Although its titular character is borrowed from Greek tragedy, this performance is pleasantly light on references to Greek drama. And while the performance does tip its hat to scenes from "The Oresteia," such as Clytemnestra's dream sequence in which she breastfeeds a snake, Ellsworth assumes no prior knowledge of Greek tragedy.

Throughout the show, an operator—Ellsworth's sister Ann Ellsworth—stands by to answer any questions on the show phoned in by the audience via an on-location telephone in a considerate gesture to those unfamiliar with the story.

The power of "Clytigation" lies in its ability to distill the themes underlying the ancient Greek work rather than belaboring text and semantics. In the prologue, Clytemnestra promises that she will "stay as true to the original vision." In this regard, the work delivers.

In the original dramatic trilogy, "philos-aphilos" (Greek for "love-in-hate") suggests that the act of murder is always directed at one's own body.
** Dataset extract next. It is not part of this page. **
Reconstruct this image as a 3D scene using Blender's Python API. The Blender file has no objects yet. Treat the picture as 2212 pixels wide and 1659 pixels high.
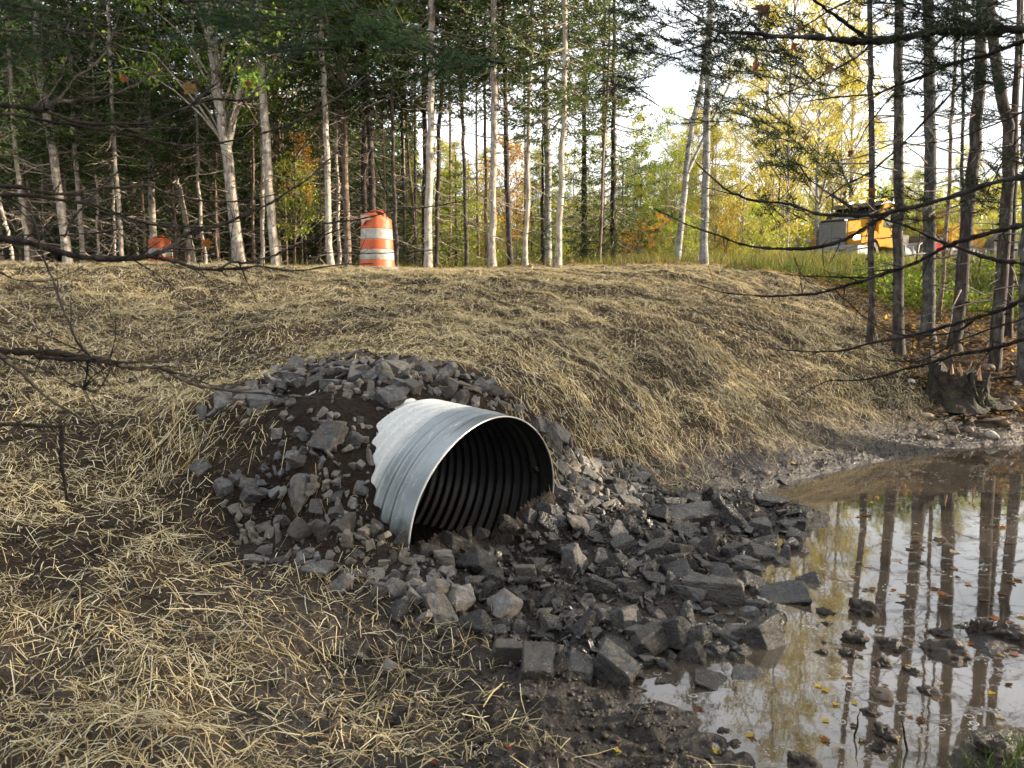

Ellsworth takes this literally through the physical ordeals to which she subjects her body double, Tank.

Tank takes feedback from Clytemnestra: He wears a shock collar endured with visible distress, is suspended by the ankles, and puts on socks while balancing on one foot. The sadistic nature of Clytemnestra's protocol also adds a darker layer to Ellsworth's interpretation of Clytemnestra, going beyond the frazzled woman.

It is not easy to make a Greek play centered on bloody spousal murder digestible to modern audiences, but "Clytigation" did exactly what one of Clytemnestra's elaborate protocols prescribed. By "Hiding in Art" the darker themes of vulnerability and manipulation, Ellsworth renders the drama meaningful to all.